» **Problem to solve**
Copy every line that mentions the word "Blender".

◇ ◇ ◇ ◇ ◇ ◇ ◇

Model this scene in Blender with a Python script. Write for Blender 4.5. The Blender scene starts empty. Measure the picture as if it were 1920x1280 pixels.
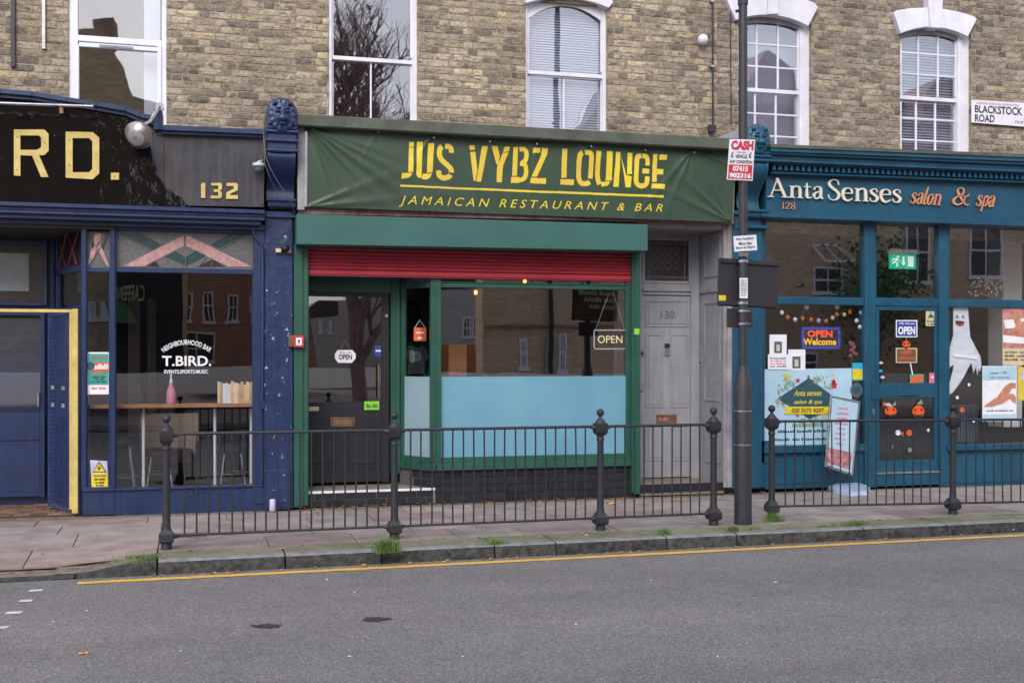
import bpy, bmesh, math, random
import numpy as np
from mathutils import Vector
R_ = random.Random(7)
sc = bpy.context.scene
COL = sc.collection
# ------------------------------------------------------------------ camera, sky, sun, exposure
F, CX, HY = 2140.0, 960.0, 668.0
TH = math.radians(14.92)
CAM = Vector((0.0, -12.25, 1.6))
cam = bpy.data.cameras.new('camera'); camo = bpy.data.objects.new('camera', cam); COL.objects.link(camo)
camo.location = CAM; camo.rotation_euler = (math.pi/2, 0, -TH)
cam.sensor_width = 36.0; cam.lens = 36.0*F/1920.0; cam.shift_y = (HY-640)/1920.0
cam.clip_end = 1500; cam.clip_start = 0.1
sc.camera = camo
W = bpy.data.worlds.new('World'); sc.world = W; W.use_nodes = True
SUN_EL, SUN_ROT = math.radians(36), math.radians(205)
def world():
    nt = W.node_tree; n = nt.nodes; n.clear()
    out = n.new('ShaderNodeOutputWorld'); bg = n.new('ShaderNodeBackground')
    sky = n.new('ShaderNodeTexSky'); sky.sky_type = 'NISHITA'; sky.sun_disc = False
    sky.sun_elevation = SUN_EL; sky.sun_rotation = SUN_ROT; sky.dust_density = 3.0; sky.air_density = 1.0
    tc = n.new('ShaderNodeTexCoord'); no = n.new('ShaderNodeTexNoise'); no.inputs['Scale'].default_value = 2.2
    no.inputs['Detail'].default_value = 6
    ra = n.new('ShaderNodeValToRGB'); ra.color_ramp.elements[0].position = .34; ra.color_ramp.elements[1].position = .62
    ra.color_ramp.elements[0].color = (.3,.3,.3,1); ra.color_ramp.elements[1].color = (.8,.8,.8,1)
    mx = n.new('ShaderNodeMix'); mx.data_type = 'RGBA'; mx.inputs['B'].default_value = (5.8, 5.8, 6.8, 1)
    L = nt.links.new
    L(tc.outputs['Generated'], no.inputs['Vector']); L(no.outputs['Fac'], ra.inputs[0]); L(ra.outputs[0], mx.inputs['Factor'])
    L(sky.outputs[0], mx.inputs['A']); L(mx.outputs['Result'], bg.inputs[0]); L(bg.outputs[0], out.inputs[0])
    bg.inputs[1].default_value = 0.14
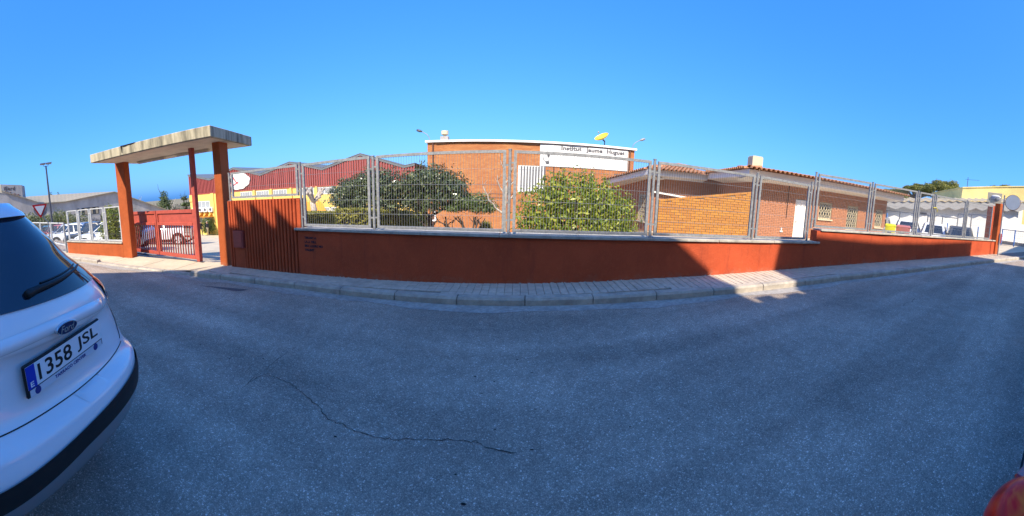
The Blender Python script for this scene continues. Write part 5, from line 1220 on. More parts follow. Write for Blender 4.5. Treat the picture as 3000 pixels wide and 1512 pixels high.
# clipped hedges
def hedge(label, pts, zt0, zt1, depth, seed):
    a, c = pts; d, n, L = frame(a, c); zb_ = -1.0
    if n.dot(-a) > 0: n = -n                # n points away from the street
    t = plant('clipped_hedge', label, 'hedge', (a.x, a.y, gz(a)))
    in_ = .05
    MB().hexa([a + d * in_ + n * in_ + up * zb_, c - d * in_ + n * in_ + up * zb_, c - d * in_ + n * (depth - in_) + up * zb_, a + d * in_ + n * (depth - in_) + up * zb_, a + d * in_ + n * in_ + up * (zt0 - in_), c - d * in_ + n * in_ + up * (zt0 - in_), c - d * in_ + n * (depth - in_) + up * (zt1 - in_), a + d * in_ + n * (depth - in_) + up * (zt1 - in_)]).build('dark_core', M['dark'], t)  # solid near-black block: shade between the leaves is painted as its colour
    g = np.random.default_rng(seed); m = int(2600 * (L * 2 + depth * 2 + L * depth)); m = min(m, 15000)
    fs = np.array([L * 2, depth * 2, L * depth]); f = g.choice(3, m, p=fs / fs.sum()); s, k, z = g.random(m), g.random(m), g.random(m)
    side = g.random(m) < .5
    u_ = np.where(f == 0, s, np.where(f == 1, np.where(side, 0, 1), s)); w_ = np.where(f == 0, np.where(side, 0, 1), k)
    ztop = zt0 + (zt1 - zt0) * w_; zz = np.where(f == 2, ztop, zb_ + (ztop - zb_) * (.3 + .7 * z))
    C = np.array(a)[None] + np.outer(u_ * L, np.array(d)) + np.outer(w_ * depth, np.array(n)); C[:, 2] = zz; C += g.normal(size=C.shape) * .022
    nm = g.normal(size=(m, 3)); A = np.cross(nm, g.normal(size=(m, 3))); A /= np.linalg.norm(A, axis=1)[:, None]; B = np.cross(A, g.normal(size=(m, 3))); B /= np.linalg.norm(B, axis=1)[:, None]
    sz = (.03 + .035 * g.random(m))[:, None]; V = np.stack([C - A * sz, C + B * sz * .6, C + A * sz, C - B * sz * .6], 1).reshape(-1, 3)
    raw_quads('foliage', V, LEAF['hedge'], t); return t
hedge('clipped hedge block, sunlit at the front, under the dark glossy trees', (Vector((-5.6, 9.75, 0)), Vector((-4.42, 9.7, 0))), 1.06, .44, 6.4, 1)
hedge('clipped hedge left of the sunlit hedge block, mostly in shade', (Vector((-9.6, 11.0, 0)), Vector((-8.1, 11.0, 0))), .78, .62, 3.2, 2)
# big light green bush
p = gp(11, 9.6); p.z = -.2; t = plant('laurel_bush', 'big round light green leafy bush behind the middle fence panel', 'bush', p)
b = MB()
for k in range(7): an = k * .9; b.tube([p, p + Vector((.5 * math.cos(an), .4 * math.sin(an), .9)), p + Vector((1.0 * math.cos(an), .8 * math.sin(an), 1.9))], [.05, .035, .012], 6)
b.build('stem', M['bark'], t, smooth=True)
cx, cy = p.x, p.y
leaves('foliage', LEAF['lime'], [(cx - .95, cy, 1.15, .78, .7, .75), (cx - .2, cy - .2, 1.5, .85, .7, .72), (cx + .5, cy, 1.35, .85, .75, .72), (cx + 1.15, cy + .1, 1.0, .7, .7, .65), (cx - 1.2, cy - .1, .6, .6, .6, .6), (cx, cy - .4, .7, 1.2, .6, .75), (cx + 1.0, cy - .2, .5, .75, .6, .5), (cx - .7, cy, 1.75, .42, .4, .38)], 11000, .115, t, 8, .38, 2.1)
for q in ((cx + .12, cy, 2.0, .1, .1, .42), (cx + .35, cy, 2.1, .09, .1, .32), (cx - .45, cy, 1.95, .12, .1, .42), (cx + .75, cy, 1.95, .14, .12, .35), (cx + 1.45, cy, 1.45, .2, .2, .35)): leaves('sprig', LEAF['lime'], [q], 70, .11, t, int(q[0] * 100) % 97, .1, 2.6)
# pale barked bare tree in front of it
p = gp(-1.25, 10.6); t = plant('bare_tree', 'bare pale barked pruned tree beside the big light green bush', 'tree', p); g = random.Random(3)
b = MB(); b.tube([p + up * -.1, p + Vector((-.02, 0, .7)), p + Vector((-.03, 0, 1.45)), p + Vector((.02, 0, 2.05)), p + Vector((-.05, 0, 2.5))], [.085, .075, .07, .055, .03], 9)
def twig(a, c, r, n_=4):
    a, c = Vector(a), Vector(c); q = [a.lerp(c, i / 4) + Vector((g.uniform(-.04, .04), g.uniform(-.04, .04), g.uniform(-.04, .04))) * (0 if i == 0 else 1) for i in range(5)]
    b.tube(q, [r, r * .85, r * .7, r * .5, r * .25], 6)
    for k in range(n_): w = q[g.choice((2, 3, 4))]; b.tube([w, w + Vector((g.uniform(-.2, .2), g.uniform(-.1, .1), g.uniform(.08, .3)))], [r * .3, r * .08], 4)
o = p; T = lambda dx, z: (o.x + dx, o.y, z)
twig(T(-.02, .92), T(-.42, 1.25), .045, 1); twig(T(-.42, 1.25), T(-.72, 1.75), .035, 6); twig(T(-.03, 1.4), T(-.3, 2.1), .03, 5); twig(T(0, 1.5), T(.28, 2.0), .04, 5); twig(T(.0, 1.7), T(.2, 2.35), .03, 5); twig(T(0, 1.2), T(.35, 1.6), .03, 4); twig(T(0, 2.0), T(-.15, 2.55), .025, 5)
b.build('trunk', M['paleb'], t, smooth=True)
# pollarded tree in front of the yellow workshop
p = gp(-33.3, 21.0); t = plant('pollarded_tree', 'pale pollarded bare tree in front of the yellow workshop windows', 'tree', p); g = random.Random(6)
b = MB(); b.tube([p, p + up * 2.0, p + Vector((-.1, 0, 2.5))], [.22, .19, .16], 9); o = p + up * 2.4
for k in range(13): an = g.uniform(0, 6.28); c = o + Vector((.75 * math.cos(an) * g.uniform(.4, 1), .6 * math.sin(an), g.uniform(.2, 1.0))); b.tube([o, o.lerp(c, .5) + Vector((0, 0, .05)), c], [.1, .075, .07], 6); b.ball(c, g.uniform(.08, .13), 6)
b.build('trunk', M['paleb'], t, smooth=True)
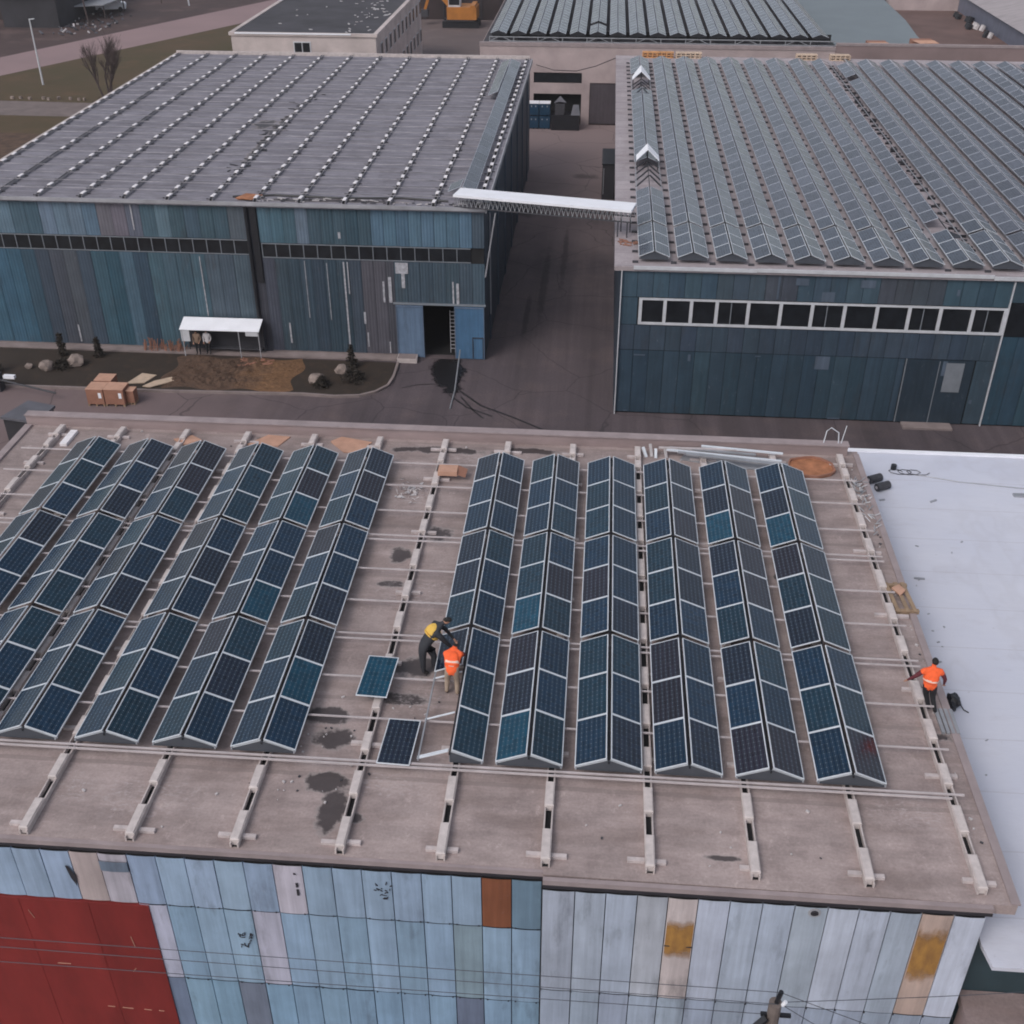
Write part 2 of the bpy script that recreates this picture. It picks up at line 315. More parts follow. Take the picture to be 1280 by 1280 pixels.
# ------------------------------------------------------------------ mesh helper
class MB:
    def __init__(s): s.v = []; s.f = []; s.m = []; s.uv = {}
    def quad(s, pts, mi=0, uv=None):
        i = len(s.v); s.v += [tuple(p) for p in pts]; s.f.append(tuple(range(i, i + len(pts)))); s.m.append(mi)
        if uv: s.uv[len(s.f) - 1] = uv
        return s
    def box(s, x0, x1, y0, y1, z0, z1, mi=0, T=None):
        c = [(x0, y0, z0), (x1, y0, z0), (x1, y1, z0), (x0, y1, z0), (x0, y0, z1), (x1, y0, z1), (x1, y1, z1), (x0, y1, z1)]
        if T is not None: c = [tuple(T @ Vector(p)) for p in c]
        i = len(s.v); s.v += c
        for f in ((0, 3, 2, 1), (4, 5, 6, 7), (0, 1, 5, 4), (1, 2, 6, 5), (2, 3, 7, 6), (3, 0, 4, 7)):
            s.f.append(tuple(i + k for k in f)); s.m.append(mi)
        return s
    def bar(s, a, b, w, h=None, mi=0):
        a = Vector(a); b = Vector(b); h = h or w; d = b - a; L = d.length
        if L < 1e-5: return s
        d.normalize(); up = Vector((0, 0, 1)) if abs(d.z) < .95 else Vector((0, 1, 0))
        x = d.cross(up).normalized(); z = x.cross(d)
        T = Matrix((x, d, z)).transposed().to_4x4(); T.translation = a
        return s.box(-w / 2, w / 2, 0, L, -h / 2, h / 2, mi, T)
    def tube(s, pts, r, n=6, mi=0, r2=None, cap=True):
        pts = [Vector(p) for p in pts]; rings = []
        for k, p in enumerate(pts):
            d = (pts[min(k + 1, len(pts) - 1)] - pts[max(k - 1, 0)]).normalized()
            up = Vector((0, 0, 1)) if abs(d.z) < .9 else Vector((1, 0, 0))
            x = d.cross(up).normalized(); y = d.cross(x)
            rr = r if r2 is None else r + (r2 - r) * k / max(1, len(pts) - 1)
            i = len(s.v); rings.append(i)
            for j in range(n):
                a = 2 * math.pi * j / n; s.v.append(tuple(p + x * math.cos(a) * rr + y * math.sin(a) * rr))
        for a, b in zip(rings, rings[1:]):
            for j in range(n):
                s.f.append((a + j, a + (j + 1) % n, b + (j + 1) % n, b + j)); s.m.append(mi)
        if cap:
            s.f.append(tuple(rings[0] + j for j in range(n))[::-1]); s.m.append(mi)
            s.f.append(tuple(rings[-1] + j for j in range(n))); s.m.append(mi)
        return s
    def prism(s, poly, z0, z1, mi=0):
        n = len(poly); i = len(s.v)
        s.v += [(x, y, z0) for x, y in poly] + [(x, y, z1) for x, y in poly]
        s.f.append(tuple(i + k for k in range(n))[::-1]); s.m.append(mi)
        s.f.append(tuple(i + n + k for k in range(n))); s.m.append(mi)
        for k in range(n):
            s.f.append((i + k, i + (k + 1) % n, i + n + (k + 1) % n, i + n + k)); s.m.append(mi)
        return s
    def build(s, name, mats, parent=None, color=None, smooth=False, world=True):
        o_ = Vector((0, 0, 0))
        if parent is not None and world:
            p = parent
            while p is not None: o_ = o_ + p.location; p = p.parent
        me = bpy.data.meshes.new(name)
        me.from_pydata([tuple(Vector(p) - o_) for p in s.v], [], s.f)
        if not isinstance(mats, (list, tuple)): mats = [mats]
        for m in mats: me.materials.append(MT[m] if isinstance(m, str) else m)
        me.polygons.foreach_set('material_index', s.m)
        if s.uv:
            l = me.uv_layers.new(name='UVMap')
            for fi, uv in s.uv.items():
                for k, li in enumerate(me.polygons[fi].loop_indices): l.data[li].uv = uv[k]
        if smooth: me.polygons.foreach_set('use_smooth', [True] * len(me.polygons))
        me.update()
        bm = bmesh.new(); bm.from_mesh(me); bmesh.ops.recalc_face_normals(bm, faces=bm.faces) if not s.uv else None
        bm.to_mesh(me); bm.free()
        o = bpy.data.objects.new(name, me); COL.objects.link(o); o.parent = parent
        if color: o.color = color
        return o

def tag(o, label=None, cat=None, group=None, kind=None):
    if label: o['label'] = label
    if cat: o['category'] = cat
    if group: o['group'] = group
    if kind: o['kind'] = kind
    return o
def thing(name, label, cat, loc=(0, 0, 0), group=None):
    o = bpy.data.objects.new(name, None); COL.objects.link(o); o.location = loc; o.empty_display_size = .2
    return tag(o, label, cat, group)
def struct(o): o['kind'] = 'structure'; return o
ORD = ['zeroth', 'first', 'second', 'third', 'fourth', 'fifth', 'sixth', 'seventh', 'eighth', 'ninth', 'tenth', 'eleventh', 'twelfth', 'thirteenth', 'fourteenth']

G = -10.0
# ------------------------------------------------------------------ ground
struct(MB().quad([(-900, -200, G), (900, -200, G), (900, 1200, G), (-900, 1200, G)]).build('ground', 'darksoil'))
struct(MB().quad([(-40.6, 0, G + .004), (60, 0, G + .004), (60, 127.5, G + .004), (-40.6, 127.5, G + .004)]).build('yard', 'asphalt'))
struct(MB().quad([(-160, 30, G + .004), (-40.7, 30, G + .004), (-40.7, 185, G + .004), (-52.5, 190, G + .004), (-57.6, 185, G + .004), (-63.4, 173.7, G + .004), (-77.3, 146.4, G + .004), (-121, 60, G + .004)]).build('grass', 'grassy'))
struct(MB().quad([(-121, 60, G + .008), (-77.3, 146.4, G + .008), (-63.4, 173.7, G + .008), (-40, 220, G + .008), (0, 300, G + .008), (-14, 302, G + .008), (-46, 234, G + .008), (-58.1, 209, G + .008), (-68.2, 188.3, G + .008), (-82.6, 157.7, G + .008), (-90, 140, G + .008), (-134, 60, G + .008)]).build('road', 'farroad'))
struct(MB().quad([(-105, 127, G + .012), (-60, 126.6, G + .012), (-56, 128, G + .012), (-58, 133, G + .012), (-85, 133.8, G + .012), (-98, 133.5, G + .012)]).build('footpath', 'path'))
struct(MB().quad([(-25, 112, G + .009), (-13.4, 112, G + .009), (-13.4, 200, G + .009), (-40, 205, G + .009), (-40, 164.5, G + .009), (-25, 164.5, G + .009)]).build('dirt_ground', 'dirtyard'))
struct(MB().quad([(9.7, 5, G + .009), (60, 5, G + .009), (60, 22.4, G + .009), (9.7, 22.4, G + .009)]).build('pavement', 'dirtyard'))
struct(MB().quad([(-60, 36, G + .009), (-23, 36, G + .009), (-24.5, 50, G + .009), (-33, 51.5, G + .009), (-60, 51.5, G + .009)]).build('soil_patch', 'soil'))
# clay-brown field beside the left warehouse
struct(MB().quad([(-100, 95, G + .01), (-42, 95, G + .01), (-42, 112, G + .01), (-58, 119, G + .01), (-100, 121, G + .01)]).build('field', 'soil'))
# verge in front of the left warehouse
verge = [(-48, 60.45), (-17.6, 60.8), (-15.6, 60.7), (-14.2, 60.9), (-13.3, 61.5), (-12.75, 62.4), (-12.6, 63.5), (-12.65, 65.6), (-48, 66.0)]
struct(MB().prism(verge, G + .02, G + .10).build('verge', 'verge'))
k = MB()
kp = [(-48, 60.4), (-26, 60.5), (-17.6, 60.75), (-15.6, 60.6), (-14.1, 60.8), (-13.2, 61.4), (-12.6, 62.3), (-12.45, 63.5), (-12.5, 65.6)]
for a, b in zip(kp, kp[1:]): k.bar((a[0], a[1], G + .08), (b[0], b[1], G + .08), .16, .16)
struct(k.build('kerb', 'kerb'))
struct(MB().box(-48, -12.7, 65.95, 66.62, G + .02, G + .14).build('apron_pavement', 'kerb'))
# freshly dug bed: heaped clay and clods
random.seed(3)
bm = bmesh.new()
bmesh.ops.create_grid(bm, x_segments=50, y_segments=34, size=.5)
for v in bm.verts:
    x, y = v.co.x, v.co.y
    edge = min(1, (0.5 - abs(x)) * 7) * min(1, (0.5 - abs(y)) * 6)
    h = (math.sin(x * 21 + 1.3 * math.sin(y * 13)) * math.cos(y * 17 + x * 9) * .1 + random.uniform(0, .16)) * (1 if x < .15 else .35)
    v.co = Vector((-22.6 + x * 8.2 + .25 * math.sin(y * 9), 63.25 + y * 4.6 + .2 * math.sin(x * 14), G + .1 + max(-.04, (h + .1)) * max(0, edge)))
me = bpy.data.meshes.new('dug_soil'); bm.to_mesh(me); bm.free(); me.materials.append(MT['clay'])
o = bpy.data.objects.new('dug_soil', me); COL.objects.link(o)
tag(o, 'freshly dug orange brown soil with clods in front of the left warehouse', 'soil', kind='stuff')
# oil spill tracked out of the gateway
def blobpoly(cx, cy, rx, ry, n=28, j=.25, seed=1):
    rnd = random.Random(seed); out = []
    for i in range(n):
        a = 2 * math.pi * i / n; r_ = 1 + rnd.uniform(-j, j)
        out.append((cx + math.cos(a) * rx * r_, cy + math.sin(a) * ry * r_))
    return out
m_, nt_, b_ = nodes('spilled_oil'); b_.inputs['Base Color'].default_value = (.010, .009, .011, 1); b_.inputs['Roughness'].default_value = .5
sp_ = nt_.nodes.new('ShaderNodeSeparateXYZ'); nt_.links.new(wpos(nt_), sp_.inputs[0])
dx_ = math_n(nt_, 'DIVIDE', math_n(nt_, 'SUBTRACT', sp_.outputs[0], math_n(nt_, 'MULTIPLY_ADD', math_n(nt_, 'SUBTRACT', 66.5, sp_.outputs[1]), .22, -9.6)), 1.15)
dy_ = math_n(nt_, 'DIVIDE', math_n(nt_, 'SUBTRACT', sp_.outputs[1], 64.6), 3.3)
dd_ = math_n(nt_, 'ADD', math_n(nt_, 'SQRT', math_n(nt_, 'ADD', math_n(nt_, 'MULTIPLY', dx_, dx_), math_n(nt_, 'MULTIPLY', dy_, dy_))), math_n(nt_, 'MULTIPLY', math_n(nt_, 'SUBTRACT', noise(nt_, .9, detail=7, rough=.7), .5), 1.7))
nt_.links.new(ramp(nt_, dd_, [(.7, 1.), (1.1, 0.)]), b_.inputs['Alpha']); MT['oil'] = m_
MT['oiltrack'] = mat('oil_tracks', (.020, .017, .019, 1), .6)
ol = MB()
ol.quad([(-13, 59.5, G + .016), (-5, 59.5, G + .016), (-5, 66.55, G + .016), (-13, 66.55, G + .016)])
for P_, w_ in (([(-8.2, 62.2), (-6.6, 60.2), (-4.6, 58.9), (-2.6, 57.4)], .07), ([(-8.7, 61.5), (-7.4, 59.9), (-5.8, 58.9)], .06), ([(-9.8, 62.9), (-10.8, 62.7), (-11.7, 62.2)], .04), ([(-7.9, 61.2), (-6.9, 59.4), (-6.3, 58.6)], .05)):
    for a_, b2 in zip(P_, P_[1:]): 
        d_ = (Vector(b2) - Vector(a_)).normalized(); n2 = Vector((-d_.y, d_.x)) * w_
        ol.quad([(a_[0] - n2.x, a_[1] - n2.y, G + .02), (b2[0] - n2.x, b2[1] - n2.y, G + .02), (b2[0] + n2.x, b2[1] + n2.y, G + .02), (a_[0] + n2.x, a_[1] + n2.y, G + .02)], 1)
tag(ol.build('oil_stain', ['oil', 'oiltrack']), 'black oil stain spreading out of the open warehouse gateway', 'stain', kind='stuff')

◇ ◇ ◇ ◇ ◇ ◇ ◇

» **Solution for this exercise**
Model this scene in Blender with a Python script. Write for Blender 4.5. The Blender scene starts empty. Measure the picture as if it were 1920x1280 pixels.
The Blender Python script for this scene continues. Write part 5, from line 1220 on. More parts follow. Write for Blender 4.5. Treat the picture as 3000 pixels wide and 1512 pixels high.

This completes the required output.